The primary objective of the narrator in the story is just to deliver a good speech. Uneasy about it, he was really worried. While blindfolded and being beaten in the “Battle Royal”, he is still going over his speech inside his head. Symbolically, he’s blind to the attackers that he must fend off. This is a stark depiction of the narrator’s utter blindness to racism happening around him and the all the dehumanizing acts that he is forced to participate in. Then, the narrator is softly remembering his grandfather’s death. The narrator overhears him imparting some words to his father.
Those words haunted the narrator’s psyche for years to come. On his deathbed, the narrator’s grandfather gives him a rather disturbing advice. The old man said: Son, after I’m gone I want you to keep up the good fight. I never told you, but I have been a traitor all my born days, a spy in the enemy’s country ever since I gave up my gun back in the Reconstruction. Live with your head in the lion’s mouth. I want you to overcome them with yeses, undermine them with grins, agree them to death and destruction, let them swallow you till they vomit or bust wide open. Learn it to the young ones.

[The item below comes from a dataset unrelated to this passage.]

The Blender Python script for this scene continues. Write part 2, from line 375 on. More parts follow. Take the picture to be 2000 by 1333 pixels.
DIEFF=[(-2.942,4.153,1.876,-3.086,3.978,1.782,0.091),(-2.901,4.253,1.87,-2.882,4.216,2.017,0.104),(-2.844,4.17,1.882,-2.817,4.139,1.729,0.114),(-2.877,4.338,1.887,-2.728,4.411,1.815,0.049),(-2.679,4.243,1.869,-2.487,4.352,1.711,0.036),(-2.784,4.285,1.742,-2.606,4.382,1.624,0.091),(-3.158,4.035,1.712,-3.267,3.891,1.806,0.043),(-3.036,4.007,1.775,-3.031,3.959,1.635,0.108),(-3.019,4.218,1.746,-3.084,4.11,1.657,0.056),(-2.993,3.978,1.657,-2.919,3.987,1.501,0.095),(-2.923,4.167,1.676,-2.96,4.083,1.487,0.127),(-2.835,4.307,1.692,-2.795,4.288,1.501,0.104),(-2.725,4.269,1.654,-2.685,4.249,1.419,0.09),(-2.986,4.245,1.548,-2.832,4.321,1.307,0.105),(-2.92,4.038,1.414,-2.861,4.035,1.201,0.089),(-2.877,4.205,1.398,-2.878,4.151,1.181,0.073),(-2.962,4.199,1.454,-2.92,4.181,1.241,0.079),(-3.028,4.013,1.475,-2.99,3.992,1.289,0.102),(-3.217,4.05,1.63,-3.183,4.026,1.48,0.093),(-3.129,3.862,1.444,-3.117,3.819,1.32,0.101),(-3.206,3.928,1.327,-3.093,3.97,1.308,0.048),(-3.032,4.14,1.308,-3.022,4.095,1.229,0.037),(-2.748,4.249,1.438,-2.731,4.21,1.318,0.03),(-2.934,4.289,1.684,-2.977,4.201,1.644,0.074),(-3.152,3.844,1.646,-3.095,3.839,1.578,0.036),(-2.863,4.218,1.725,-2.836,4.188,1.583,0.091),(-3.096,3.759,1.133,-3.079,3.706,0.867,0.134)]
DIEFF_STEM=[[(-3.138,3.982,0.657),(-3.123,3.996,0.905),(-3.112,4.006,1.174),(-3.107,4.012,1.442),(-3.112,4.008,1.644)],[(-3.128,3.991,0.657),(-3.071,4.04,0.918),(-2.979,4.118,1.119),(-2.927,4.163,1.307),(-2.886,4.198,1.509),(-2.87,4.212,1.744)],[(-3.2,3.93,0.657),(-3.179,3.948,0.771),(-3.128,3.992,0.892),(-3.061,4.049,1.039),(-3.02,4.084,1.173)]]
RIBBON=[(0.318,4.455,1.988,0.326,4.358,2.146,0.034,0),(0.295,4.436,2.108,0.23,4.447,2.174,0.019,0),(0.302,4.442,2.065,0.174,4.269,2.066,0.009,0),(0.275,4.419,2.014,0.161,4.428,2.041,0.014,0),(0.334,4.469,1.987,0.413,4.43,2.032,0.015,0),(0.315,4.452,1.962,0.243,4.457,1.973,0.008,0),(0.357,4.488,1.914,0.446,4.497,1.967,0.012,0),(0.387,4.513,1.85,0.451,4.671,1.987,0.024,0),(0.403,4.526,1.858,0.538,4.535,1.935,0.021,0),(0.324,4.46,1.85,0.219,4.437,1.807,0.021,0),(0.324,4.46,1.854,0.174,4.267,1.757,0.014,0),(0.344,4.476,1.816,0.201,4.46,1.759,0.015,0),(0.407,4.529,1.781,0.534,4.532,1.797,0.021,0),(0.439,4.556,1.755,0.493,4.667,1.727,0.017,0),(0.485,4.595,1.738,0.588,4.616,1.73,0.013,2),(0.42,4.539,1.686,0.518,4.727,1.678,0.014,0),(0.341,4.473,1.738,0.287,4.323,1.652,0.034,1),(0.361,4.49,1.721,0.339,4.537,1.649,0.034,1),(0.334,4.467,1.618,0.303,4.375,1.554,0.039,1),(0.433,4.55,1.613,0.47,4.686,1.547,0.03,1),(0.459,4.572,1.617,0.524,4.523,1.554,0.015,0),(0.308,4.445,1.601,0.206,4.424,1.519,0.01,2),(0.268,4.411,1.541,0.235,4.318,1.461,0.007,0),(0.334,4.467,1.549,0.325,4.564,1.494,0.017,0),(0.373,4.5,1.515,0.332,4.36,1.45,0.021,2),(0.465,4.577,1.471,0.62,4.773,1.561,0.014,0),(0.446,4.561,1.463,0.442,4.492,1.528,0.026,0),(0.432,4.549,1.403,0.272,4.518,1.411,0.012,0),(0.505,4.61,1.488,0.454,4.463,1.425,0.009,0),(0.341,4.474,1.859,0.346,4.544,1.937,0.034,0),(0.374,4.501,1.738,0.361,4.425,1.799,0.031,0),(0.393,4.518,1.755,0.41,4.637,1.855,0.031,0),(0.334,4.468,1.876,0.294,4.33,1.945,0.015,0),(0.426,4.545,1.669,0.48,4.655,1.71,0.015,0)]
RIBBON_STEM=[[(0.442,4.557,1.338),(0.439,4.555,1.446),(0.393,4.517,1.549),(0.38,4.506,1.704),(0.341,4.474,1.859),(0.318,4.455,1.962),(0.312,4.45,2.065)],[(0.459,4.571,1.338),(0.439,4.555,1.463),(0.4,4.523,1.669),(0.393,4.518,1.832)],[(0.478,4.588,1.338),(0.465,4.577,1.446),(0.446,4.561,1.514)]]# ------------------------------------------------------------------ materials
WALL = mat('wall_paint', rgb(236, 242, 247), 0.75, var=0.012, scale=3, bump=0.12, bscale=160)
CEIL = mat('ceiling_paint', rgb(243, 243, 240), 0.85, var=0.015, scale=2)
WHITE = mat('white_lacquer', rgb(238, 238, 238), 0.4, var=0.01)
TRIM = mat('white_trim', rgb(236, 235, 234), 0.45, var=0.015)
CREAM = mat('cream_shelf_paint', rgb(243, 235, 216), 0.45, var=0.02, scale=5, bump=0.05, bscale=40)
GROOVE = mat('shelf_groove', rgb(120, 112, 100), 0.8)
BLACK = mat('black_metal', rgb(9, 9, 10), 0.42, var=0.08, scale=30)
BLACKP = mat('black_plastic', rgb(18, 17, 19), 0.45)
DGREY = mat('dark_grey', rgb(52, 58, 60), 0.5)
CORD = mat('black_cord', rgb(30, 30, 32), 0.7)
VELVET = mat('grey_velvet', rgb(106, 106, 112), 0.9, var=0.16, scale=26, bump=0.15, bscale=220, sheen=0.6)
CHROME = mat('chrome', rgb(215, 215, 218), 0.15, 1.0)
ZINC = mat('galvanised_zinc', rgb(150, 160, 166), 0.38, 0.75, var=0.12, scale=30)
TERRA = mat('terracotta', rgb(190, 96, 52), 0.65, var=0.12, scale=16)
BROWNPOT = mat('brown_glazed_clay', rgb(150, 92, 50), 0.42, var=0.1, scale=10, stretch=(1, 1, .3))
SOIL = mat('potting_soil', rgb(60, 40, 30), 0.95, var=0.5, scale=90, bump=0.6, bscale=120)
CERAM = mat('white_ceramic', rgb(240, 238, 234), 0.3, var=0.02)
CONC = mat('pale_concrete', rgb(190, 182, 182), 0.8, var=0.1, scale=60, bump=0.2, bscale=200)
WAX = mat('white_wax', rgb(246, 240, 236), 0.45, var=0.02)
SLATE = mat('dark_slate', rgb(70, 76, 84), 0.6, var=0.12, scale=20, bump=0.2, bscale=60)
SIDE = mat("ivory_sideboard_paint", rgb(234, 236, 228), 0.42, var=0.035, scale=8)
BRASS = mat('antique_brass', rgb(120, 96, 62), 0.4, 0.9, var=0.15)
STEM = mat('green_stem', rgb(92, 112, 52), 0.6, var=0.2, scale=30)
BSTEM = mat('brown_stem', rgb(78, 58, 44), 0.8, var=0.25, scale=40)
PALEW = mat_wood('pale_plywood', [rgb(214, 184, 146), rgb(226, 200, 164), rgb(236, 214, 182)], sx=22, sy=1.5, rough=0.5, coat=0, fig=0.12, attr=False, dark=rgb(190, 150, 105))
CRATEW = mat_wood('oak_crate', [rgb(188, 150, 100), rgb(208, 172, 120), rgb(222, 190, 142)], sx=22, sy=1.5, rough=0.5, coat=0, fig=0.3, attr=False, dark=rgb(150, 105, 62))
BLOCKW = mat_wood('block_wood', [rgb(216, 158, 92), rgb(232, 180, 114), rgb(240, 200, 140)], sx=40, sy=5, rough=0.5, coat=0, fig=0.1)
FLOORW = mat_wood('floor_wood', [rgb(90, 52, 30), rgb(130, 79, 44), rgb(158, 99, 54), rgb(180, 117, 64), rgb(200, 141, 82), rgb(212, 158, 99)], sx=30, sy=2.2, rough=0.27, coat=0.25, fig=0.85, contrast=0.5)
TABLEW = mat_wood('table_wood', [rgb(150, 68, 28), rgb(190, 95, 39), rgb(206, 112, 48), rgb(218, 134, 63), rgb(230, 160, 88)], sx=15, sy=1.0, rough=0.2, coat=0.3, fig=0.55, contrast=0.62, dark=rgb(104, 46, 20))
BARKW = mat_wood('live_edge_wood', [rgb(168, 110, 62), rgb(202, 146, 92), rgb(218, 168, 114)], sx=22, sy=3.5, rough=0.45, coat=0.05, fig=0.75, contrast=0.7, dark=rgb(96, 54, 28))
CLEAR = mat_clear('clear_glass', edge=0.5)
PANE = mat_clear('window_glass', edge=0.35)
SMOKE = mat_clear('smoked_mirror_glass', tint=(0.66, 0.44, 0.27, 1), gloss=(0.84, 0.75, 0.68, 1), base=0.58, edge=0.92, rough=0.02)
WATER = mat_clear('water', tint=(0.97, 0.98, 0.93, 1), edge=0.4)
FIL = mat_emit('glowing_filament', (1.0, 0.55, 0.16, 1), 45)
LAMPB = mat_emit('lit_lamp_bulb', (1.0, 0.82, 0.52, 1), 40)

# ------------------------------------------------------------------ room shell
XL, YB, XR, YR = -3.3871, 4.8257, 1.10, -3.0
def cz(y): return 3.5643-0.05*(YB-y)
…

Using personification, Ellison represents the lion as the white man, who will roar throughout the duration of the story. The men roared as the narrator will struggle for the coins on the electric rug. When he tries to pull a white man onto the rug, the man raise up roaring with laughter and kicks him in the chest. During the narrator’s speech, the men yell for him to repeat the polysyllabic “social responsibility” and the room fills with the uproar of laughter. Clearly, the narrator’s question of identity could be traced back to the weary lives of his grandparents who were born as African slaves and freed years before.
Rhetorically, this freedom bestowed unto them and made them part of a “United” States. But in the closer analysis, in the social circles during their time and as what the narrator experienced, African-Americans are still separated from whites; it is somewhat like the separate “fingers on the hand”. Ellison descriptively used animals to symbolically represent people because in the course of history white men traditionally treated the black people as animals. In the first place, they were slaves. Also, when white men see naked white women as sexual objects, ironically the white men transform themselves to animals.
One instance in the story depicted a man who watches the woman dance and holds his arms up like an intoxicated “panda”. Although the symbolism of the animal imageries is not very obvious, how Ellison showcased these symbolism reinforced his themes. It adds up to the life and vitality of mental pictures demonstrating the vividness of Ellison’s storytelling. Works Cited Ellison, R. W. Battle Royal. In Literature: Reading, Reaching, Writing. Compact Fifth Edition by Kirszner & Mandell, p. 174 -185.